Truing lathe jaws revisited

BORING THE JAWS:

Once you make sure the chuck opens and closes smoothly then you will want to bore the jaws if they have significant run out. The first step Is to open the jaws on the chuck all the way up. Then close them about 1/12 of a turn and turn the lathe on high speed. Then bore the jaws with your regular boring bar. Make sure you snug up your screw dial and the rear carriage thumb screw. You don’t want any carriage play or cross-slide backlash when boring the jaws. Take a few small in and out passes. Then on the last pass stop after you complete the inward pass and turn the lathe off. Back the cutter out without touching a jaw and check for run out again. Sometimes it takes a time or two to get it right. It usually can be trued up to turn within .002" or so. The above works best on the small bore headstock chucks. On the Deluxe large bore headstocks the above works well, but sometimes you can get a truer bore if you run a faced off piece of 1.375” Phenolic Butt size tubing in from the back side and chuck the metal rear part of the jaws down onto that. That allows you to still bore the entire aluminum part of the jaws.

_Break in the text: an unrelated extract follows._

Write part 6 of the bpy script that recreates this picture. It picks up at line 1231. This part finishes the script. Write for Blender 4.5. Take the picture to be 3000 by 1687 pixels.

To bore the rear chuck, do not remove either chuck. Instead remove the front plate on the headstock. Then loosen the bottom back clamp that holds the headstock to the bed. Slide the headstock off and then slide it back on with the back side now up front. With the front plate removed and the headstock turned around you will now have the rear chuck on the right side so you can bore it just like the other one. Once it is trued up then turn the headstock back around and reinstall the front plate. If you bore the jaws too often or two much you will have to replace the set of jaws. The new jaws come to a point and have to be bored from scratch.


I recently installed a new set of jaws. Just to add to what Chris said. IF you use the power feed instead of the had wheel, you will get a much cleaner cut. The same is true if you need to taper a Stainless Steel Joint. The only difference being that with the Joint, you can only take off a couple thousandths at a time, and you need to stop and let it cool every 1 or two passes or you will ruin the glue bond.
 
I recently installed a new set of jaws. Just to add to what Chris said. IF you use the power feed instead of the had wheel, you will get a much cleaner cut. The same is true if you need to taper a Stainless Steel Joint. The only difference being that with the Joint, you can only take off a couple thousandths at a time, and you need to stop and let it cool every 1 or two passes or you will ruin the glue bond.

I agree with Tony on this one if you have a Deluxe Large Bore headstock. But with the Mid Size or Micro lathes I would advise not using the powerfeed, because if you go even a little far you will crash the boring bar into the chuck. But with the Deluxe that is not a problem unless you go way to far.
 
Personally, I had better luck feeding by hand than with the power feed. Maybe I had the carriage too tight and it was jumping. I don't know.

I just did mine again last night. The first time I got sloppy and managed to cut a little taper in the jaws. This second time I got them better than .002" and I have solid contact along the entire jaw. That's about all you can really ask for from a scroll chuck.

If Chris ever offers a 4 jaw chuck, I'll first in line. :)
 
i just bored jaws on my three jaw chuck
i do it the way a local machinist showed me
took some wire and wrapped around the outside of jaws and backed them off as tight as i could, leaving me an inside diameter of about 1.375"]

i hate having to find a ring or bar to cut on a manual chuck jaws

I love the doosan puma I work on, hydrolic chuck
Set to od clamp and cut for grabbing id
Set to id clamp to jaws


This way I never have to search for anything to hold in the jaws,just cut them while they are open
 
Why is the cue man lathe sold with chucks that are not bored & true?

Soft jaws, by definition, are designed to be trued after your machine is setup in your shop. That goes for cheap Harbor Freight lathes right up to the most expensive CNC lathes in the world. The whole point of soft jaws is to remove any residual runout in the system. Even the most expensive 3 jaw scroll chuck is not going to be accurate to better than .002" or so, and the fact that we can get Chris' lathe there is a testament to getting all of the important things right.

If you need better than that, you need to make collets, use a 4 jaw chuck or bore soft jaws at exactly the diameter you need for that particular part. It will run, more or less, as true as the bearing at that one setting...and when you chuck a different diameter, you'll be doing good if you can stay within .002" (which Chris' chucks/spindle setup does).

If you look up how a scroll chuck actually works, you'll understand why they never run perfectly. The entire scroll, the master jaws, etc...they would ALL have to me machined to ridiculous tolerances to hold .001" or better across the entire range. That never happens because no one would be able to afford the chuck for starters, and even if you could it would quickly wear out and you're be back where you started from.